Del Guayaquil de la leyenda solo han quedado estos cuatro libros, cada uno dando su versión de ese territorio. También hay investigaciones, tesis, relatos, cuentos. Incluso textos inacabados de Tartarín, de León Zafir, de Oscar Hernández. También existe un libro como Guayaquil, una ciudad dentro de una ciudad de Alberto Upegui Benítez que le falta ser más puntual en algunas crónicas.

El repertorio sobre Guayaquil hace alarde de una sorprendente jactancia de crónicas y artículos, de anécdotas y personajes, y seguirá incluso cuando se cumplan bodas, centenarios de la ciudad o mirando fotos de manifestaciones, pasando por Salvita que cae de nuevo en su fatídico acto, también sigue la puesta en escena de rememoraciones, fotos sobre los edificios para mostrar cómo eran antes, remembranzas de lo popular, como simples decoraciones del avance y de la extinción que a menudo nos gusta mirar, como acto depravado de la nostalgia con la compañía de un algún tango de Larroca, de Aguirre, de Moreno de por medio.

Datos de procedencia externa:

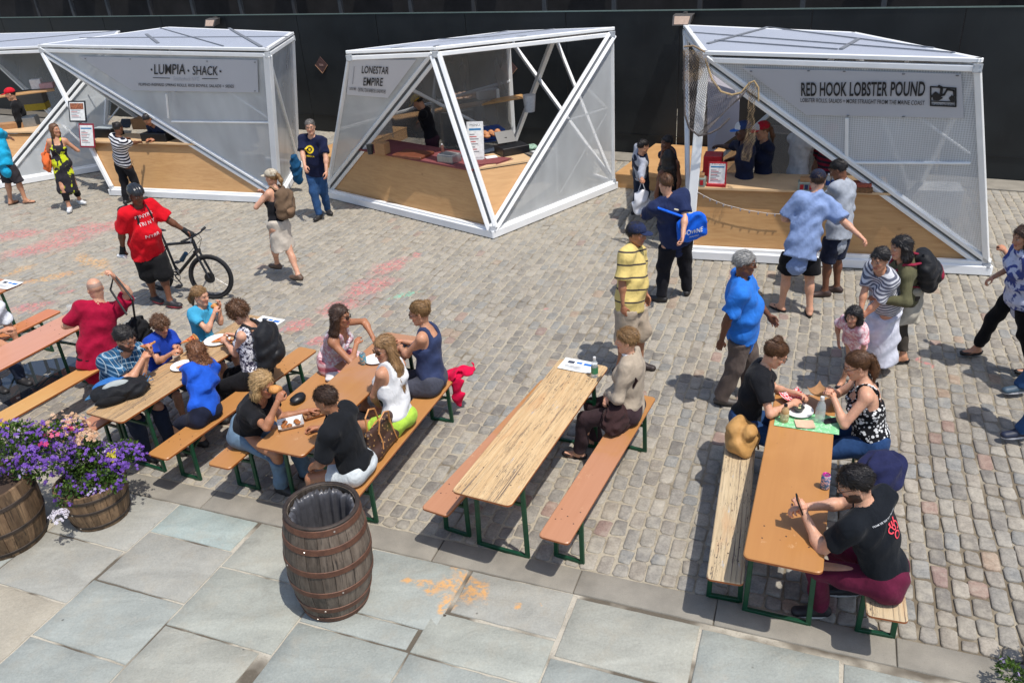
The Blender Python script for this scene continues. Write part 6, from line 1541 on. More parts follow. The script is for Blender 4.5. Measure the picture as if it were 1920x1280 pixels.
# --- red shirted man on the pale tan bench
i25=person('bald man in a crimson tee seen from behind, holding up a black camera strap',1.76,'m',118,seatp(BPR,205,668,.56),True,w(188,528,1.33),look=12,pitch=8,hands=(w(165,600,.95),w(215,520,1.42)),curl=(.5,1.2),
  skin='fair',hair='fringe',hc='grey',heavy=.4,top=tee('crimson_tee',(158,14,52),g=.014,hem=-.16,long=.12,sleeve=.75,amp=.008),bottom=TR('black_trousers',(26,26,30),waist=-.04),elbow=(V3(-.6,0,-.7),V3(1.,.3,-.3)),shoes=((40,40,44),'shoe'))
person('person in a loose white shirt at the left edge, seated behind the salmon table',1.75,'m',-30,seatp(BPL,-22,642,.56),True,w(-22,545,1.27),hands=(None,w(5,620,.8)),skin='light',hair='short',hc='brown',heavy=.3,top=tee('white_linen',(214,216,222),g=.03,amp=.012,hem=-.1),bottom=TR('dark_jeans',(40,48,66)))
# --- seated at the tan orange table
person('blonde woman with sunglasses in a black tee biting into her sandwich',1.70,'f',-22,seatp(B1L,468,808),True,w(503,716,1.20),look=-2,pitch=18,hands=(w(578,770,.80),w(521,752,1.07)),curl=(.4,1.2),
  skin='tan',hair='bob',hc='blond',top=tee('black_tee_v',(26,26,29),neck='v',hem=-.05),bottom=TR('faded_jeans',(98,120,140)),extra=dict(shades=1,hairlen=.2,hairvol=.95),elbow=(V3(.3,-.6,-.7),V3(-.1,-.7,-.8)))
person('short haired person in black tee and white shorts, back turned, behind the barrel',1.68,'m',160,seatp(B1R,648,872),True,w(614,758,1.2),look=5,pitch=16,hands=(w(586,874,.62),w(597,802,.80)),curl=(.8,.9),feet=None,
  skin='tan',hair='crop',hc='dark',top=tee('black_tee_loose',(24,26,30),g=.02,hem=-.10,sleeve=.75,amp=.009),bottom=TR('white_shorts',(206,212,214),.26),extra=None,elbow=(V3(.2,-1,-.6),V3(.4,.2,-.8)),shoes=((60,50,46),'flat'))
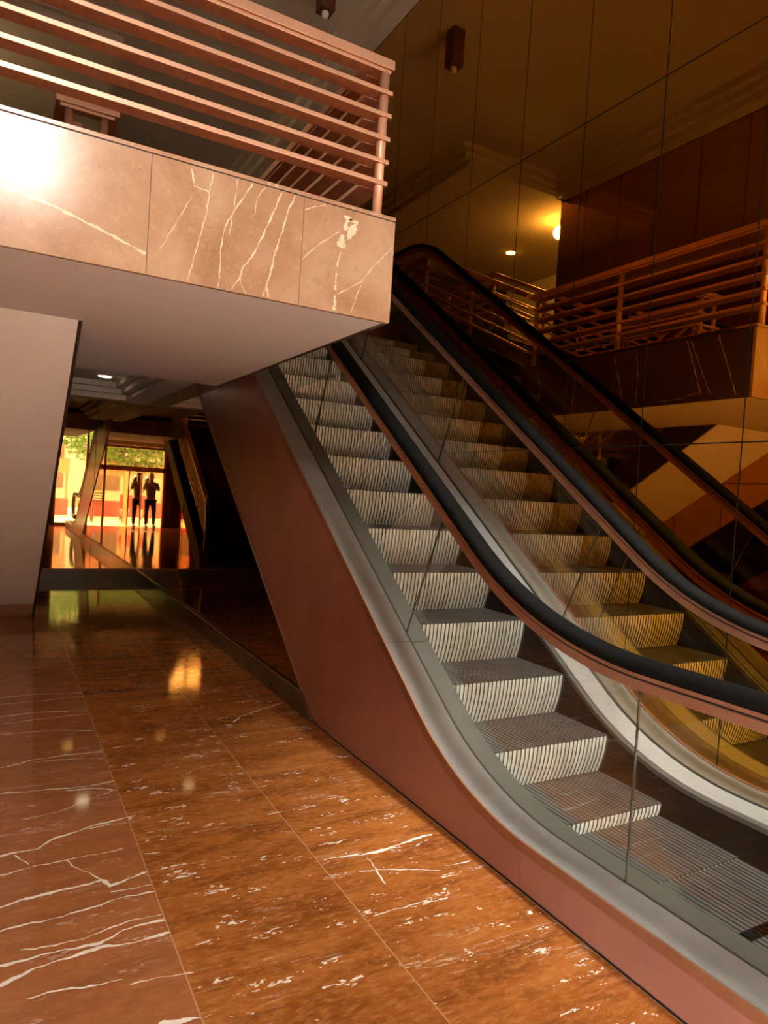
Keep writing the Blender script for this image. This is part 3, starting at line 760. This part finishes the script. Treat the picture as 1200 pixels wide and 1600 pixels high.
for s in (-1, 1):
    B().sphere((PX + s * .030, PY + .088, 1.483), .009).build('eye', M['shoe'], PER)
    B().sphere((PX + s * .072, PY + .015, 1.465), .018, sc=(.5, .8, 1.3)).build('ear', M['skin'], PER)
# hands closed round the phone
fwd = Vector((RC[0][2], RC[1][2], RC[2][2])); rt = Vector((RC[0][0], RC[1][0], RC[2][0])); up = Vector((-RC[0][1], -RC[1][1], -RC[2][1]))
pc = Vector((0, 0, 1.45)) - fwd * .012 - up * .035 - rt * .02
def hand(side):
    palm = pc + rt * side * .068 - up * .035 - fwd * .018
    wr = palm - up * .055 - fwd * .02 + rt * side * .01
    js = [(tuple(wr), .020), (tuple(palm), (.024, .014))]; e = [(0, 1)]
    for k in range(4):
        b = palm + up * (.030 - .016 * k) + rt * side * .012; ln = (.022, .026, .024, .018)[k]
        i = len(js); js += [(tuple(b), .008), (tuple(b + fwd * ln - rt * side * .002), .0075), (tuple(b + fwd * (ln + .006) - rt * side * .034), .0065)]
        e += [(1, i), (i, i + 1), (i + 1, i + 2)]
    i = len(js); js += [(tuple(palm - rt * side * .006 + up * .014), .009), (tuple(palm - rt * side * .016 + up * .036), .008)]
    e += [(1, i), (i, i + 1)]
    skin_body('hand', js, e, M['skin'], PER, 1)
hand(-1); hand(1)
PH = empty('mobile_phone', tuple(pc), 'black phone with its torch lit, held up by the person in the doorway', 'phone')
v = []
for a in (-.038, .038):
    for b in (-.076, .076):
        for c in (-.010, -.002): v.append(tuple(pc + rt * a + up * b + fwd * c))
B().add(v, [(0, 1, 3, 2), (4, 6, 7, 5), (0, 4, 5, 1), (2, 3, 7, 6), (0, 2, 6, 4), (1, 5, 7, 3)]).build('phone_body', M['phone'], PH, bevel=.003)
fl = pc + rt * .028 + up * .060
B().cyl(tuple(fl - fwd * .004), tuple(fl + fwd * .0005), .015, n=20).build('torch', M['flash'], PH)

# ================================================================== OUTSIDE THE ENTRANCE
struct(box(-9, 11, -16, YE - .12, -.12, -.01).build('pavement', M['stone_out']))
bd = empty('building', (1, -12.5, 0), 'ochre building front across the street outside the entrance', 'building')
bb = B().box(-9, 11, -13.5, -12.5, 0, 7.5)
bb.build('wall', M['facade'], bd)
for i in range(6):
    for z in (.8, 3.9):
        box(-7.6 + 3 * i, -6.2 + 3 * i, -12.52, -12.44, z, z + 1.9).build('window', M['dark'], bd)
bench = empty('kiosk_counter', (.5, -6, 0), 'red wooden kiosk counter outside the entrance', 'kiosk')
B().box(-2.2, 2.4, -6.2, -5.8, 0, .55).build('counter', M['redplastic'], bench)
B().box(-2.2, 2.4, -6.2, -5.75, 1.45, 1.95).build('sign_board', M['wood'], bench)
for px in (-2.15, 2.3): B().box(px, px + .08, -6.1, -6.0, .55, 1.5).build('post', M['wood'], bench)
def chair(x, y, label):
    c = empty('plastic_chair', (x, y, 0), label, 'chair', 'red chairs outside the entrance')
    B().box(x - .22, x + .22, y - .22, y + .22, .42, .46).build('seat', M['redplastic'], c, bevel=.01)
    B().box(x - .22, x + .22, y - .24, y - .20, .46, .86).build('backrest', M['redplastic'], c, bevel=.01)
    for sx in (-1, 1):
        for sy in (-1, 1): B().cyl((x + sx * .19, y + sy * .19, -.01), (x + sx * .19, y + sy * .19, .43), .02, .022, n=10).build('leg', M['redplastic'], c)
chair(.95, -2.6, 'red plastic chair on the paving behind the slatted door pane')
chair(-.35, -2.9, 'red plastic chair on the paving behind the person')
def tree(x, y, h, label, seed):
    rnd = random.Random(seed)
    t = empty('street_tree', (x, y, 0), label, 'tree', 'street trees outside')
    tb = B(); p = Vector((x, y, -.01)); r = .14
    for k in range(5):
        q = p + Vector((rnd.uniform(-.12, .12), rnd.uniform(-.12, .12), h * .16)); tb.cyl(p, q, r, r * .86, 12); p = q; r *= .86
    for k in range(6):
        a = rnd.uniform(0, 6.28); tb.cyl(p, p + Vector((math.cos(a) * .9, math.sin(a) * .9, rnd.uniform(.5, 1.1))), r * .5, r * .2, 8)
    tb.build('trunk', M['bark'], t)
    lf = B(); top = p + Vector((0, 0, .5)); v = []; f = []
    for k in range(2600):
        d = Vector((rnd.gauss(0, 1), rnd.gauss(0, 1), rnd.gauss(0, 1))).normalized() * rnd.random() ** .4
        c = top + Vector((d.x * 1.5, d.y * 1.5, d.z * 1.25))
        u = Vector((rnd.gauss(0, 1), rnd.gauss(0, 1), rnd.gauss(0, .6))).normalized() * .10; w2 = u.orthogonal().normalized() * .05
        i = len(v); v += [c - u, c + w2, c + u, c - w2]; f.append((i, i + 1, i + 2, i + 3))
    lf.v, lf.f, lf.mi, lf.sm = v, f, [0] * len(f), [False] * len(f)
    me = D.meshes.new('foliage'); me.from_pydata(v, [], f); me.materials.append(M['leaf'])
    o = D.objects.new('foliage', me); C.objects.link(o); o.parent = t; o.matrix_parent_inverse = Matrix.Translation(t.location).inverted()
tree(-.5, -4.6, 3.0, 'street tree outside, over the person in the doorway', 3)
tree(3.2, -5.6, 3.2, 'street tree outside, over the slatted door pane', 5)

En los umbrales de este siglo ya no existe ningún pathos de maldición o de bohemia, pero sí ciertamente un profundo sentido de la transformación radical de Guayaquil, cuyo nombre se desvanece por el de El Hueco como sinónimo de quienes reemplazaron el comercio del mercado familiar por el contrabando y los contenedores para compradoras histéricas con baratijas de fantasía. Guayaquil de esa manera sufre un aletazo ante la globalización y por consiguiente una sentida e indiscutible adecuación, restructuración y un profano desmantelamiento, ajuste y significación de vivirlo, de concebirlo y administrarlo. Cierto, Guayaquil se deshace ante nuestra mirada.